Ainsi, au moment de télécharger son logiciel de navigation (Chrome, Safari, Bing,…) l’internaute devra choisir s’il accepte ou non les cookies. Une fois effectué, ce choix s’appliquera à l’ensemble des sites visités. On imagine aisément les conséquences d’une telle mesure. Votre client souhaite commander sur votre site ou accéder gratuitement à un contenu, en contrepartie de son accord pour la diffusion de publicité ciblée ? Bonne chance ! Dans la plupart des cas, il vous faudra d’abord le guider à travers les différentes pages de paramétrage du navigateur pour qu’il accepte les cookies. Actuellement sur Chrome, il faut pas moins de 5 clics avant d’arriver au paramétrage des cookies, à condition de savoir où cliquer. Autant dire que le risque, pour l’éditeur, de perdre l’internaute en route est maximal.

Au-delà de la difficulté pratique que cela représente pour l’ensemble des éditeurs (et pas uniquement les e-commerçants), se pose aussi la question de l’impact d’une telle mesure  sur l’environnement concurrentiel numérique, et plus particulièrement sur celui de la publicité en ligne, ordinateur et mobile. Un marché aujourd’hui très largement dominé par quelques acteurs dont Apple et Google qui se trouvent par ailleurs être les principaux éditeurs de logiciels de navigation et les détenteurs des principaux univers applicatifs….

Dès lors, comment ne pas voir que ce genre de mesure ne peut que conforter la domination de ces acteurs? C’est ce qu’à parfaitement mis en lumière le rapport du Conseil général de l’économie commandité par le gouvernement et dont les conclusions rejoignent celles de l’Autorité de la concurrence dans un autre rapport consacré au sujet. 

C’est aussi la raison pour laquelle la FEVAD dénonce depuis plusieurs mois, dans le cadre d’une coalition interprofessionnelle réunissant les membres de l’UFMD et du Geste, les effets contre-productifs de cette mesure.
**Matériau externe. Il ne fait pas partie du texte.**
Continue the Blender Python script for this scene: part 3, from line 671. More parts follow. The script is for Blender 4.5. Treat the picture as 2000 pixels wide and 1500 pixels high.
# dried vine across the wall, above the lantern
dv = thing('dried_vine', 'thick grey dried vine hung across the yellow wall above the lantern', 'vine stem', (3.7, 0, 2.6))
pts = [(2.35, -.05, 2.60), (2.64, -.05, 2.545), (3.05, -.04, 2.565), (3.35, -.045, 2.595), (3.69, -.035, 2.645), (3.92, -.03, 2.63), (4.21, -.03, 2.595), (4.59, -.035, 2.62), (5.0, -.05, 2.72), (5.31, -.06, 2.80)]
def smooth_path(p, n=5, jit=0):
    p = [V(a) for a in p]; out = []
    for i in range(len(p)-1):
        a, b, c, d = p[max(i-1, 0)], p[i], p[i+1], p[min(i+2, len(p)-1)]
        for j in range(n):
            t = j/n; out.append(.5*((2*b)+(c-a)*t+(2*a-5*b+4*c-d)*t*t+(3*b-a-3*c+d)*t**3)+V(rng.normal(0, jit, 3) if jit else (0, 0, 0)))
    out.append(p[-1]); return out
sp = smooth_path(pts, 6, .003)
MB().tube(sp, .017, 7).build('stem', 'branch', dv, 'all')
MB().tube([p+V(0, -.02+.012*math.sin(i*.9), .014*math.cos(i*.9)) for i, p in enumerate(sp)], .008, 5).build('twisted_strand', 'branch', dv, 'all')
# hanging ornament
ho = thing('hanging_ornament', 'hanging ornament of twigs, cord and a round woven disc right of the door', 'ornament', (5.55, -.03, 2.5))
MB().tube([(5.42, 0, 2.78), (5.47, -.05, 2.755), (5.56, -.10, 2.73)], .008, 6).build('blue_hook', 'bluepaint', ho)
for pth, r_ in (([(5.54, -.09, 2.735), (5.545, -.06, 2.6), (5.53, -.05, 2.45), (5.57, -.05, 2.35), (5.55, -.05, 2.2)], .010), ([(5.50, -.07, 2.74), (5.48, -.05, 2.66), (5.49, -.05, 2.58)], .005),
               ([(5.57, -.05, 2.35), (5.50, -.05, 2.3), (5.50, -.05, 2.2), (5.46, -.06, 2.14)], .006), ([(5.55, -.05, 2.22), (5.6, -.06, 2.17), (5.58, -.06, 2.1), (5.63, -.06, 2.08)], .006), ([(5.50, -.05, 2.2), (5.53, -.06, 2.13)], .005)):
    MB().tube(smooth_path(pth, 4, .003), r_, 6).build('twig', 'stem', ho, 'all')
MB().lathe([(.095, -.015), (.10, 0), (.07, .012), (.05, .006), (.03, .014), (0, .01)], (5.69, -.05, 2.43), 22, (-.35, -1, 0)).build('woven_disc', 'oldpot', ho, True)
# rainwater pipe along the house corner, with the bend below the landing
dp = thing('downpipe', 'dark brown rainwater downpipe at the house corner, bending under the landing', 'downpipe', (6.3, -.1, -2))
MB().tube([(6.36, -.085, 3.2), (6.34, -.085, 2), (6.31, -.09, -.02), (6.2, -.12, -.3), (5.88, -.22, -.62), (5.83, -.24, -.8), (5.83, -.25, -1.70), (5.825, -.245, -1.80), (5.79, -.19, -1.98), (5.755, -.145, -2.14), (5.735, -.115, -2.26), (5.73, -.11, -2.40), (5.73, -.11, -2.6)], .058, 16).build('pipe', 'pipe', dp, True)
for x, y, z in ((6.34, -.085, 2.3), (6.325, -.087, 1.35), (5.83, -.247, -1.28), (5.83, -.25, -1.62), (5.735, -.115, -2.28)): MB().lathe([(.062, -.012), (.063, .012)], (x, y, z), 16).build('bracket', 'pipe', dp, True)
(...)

Le choix de recevoir ou non de la publicité ciblée est un droit qui doit être reconnu et respecté. Mais ce droit ne doit pas conduire à en sacrifier d’autres, notamment ceux directement liés à la pluralité de la presse et des médias ainsi qu’à la préservation d’un environnement économique concurrentiel ouvert.

Le texte est actuellement examiné par le Conseil de l’Union. Les derniers rapports du groupe d’experts font état d’une prise de conscience de la part des Etats membres sur les conséquences potentielles de cette mesure et sur la nécessaire prise en compte de l’environnement économique et concurrentiel afin de parvenir à une régulation adaptée qui permette à la fois de protéger les citoyens de l’UE tout en offrant une sécurité juridique aux PME et aux autres entreprises et un environnement économique ouvert et concurrentiel. De la même façon, de nouvelles exceptions à la règle du consentement pourraient être introduite dans le texte, notamment en matière de cookies utilisés pour la mesure d’audience, la sécurité et de prévention des fraudes. 

Selon nos informations, il y a peu de chances que le Conseil parvienne à un accord sur le texte sous la Présidence actuelle autrichienne. Il y a donc tout lieu de penser que l’adoption définitive de ce texte interviendra après les échéances électorales européennes de mai prochain. 

La Fevad continuera d’exercer la plus grand vigilance sur l’évolution du texte, en étroite coopération avec ses partenaires français et son organisation européenne.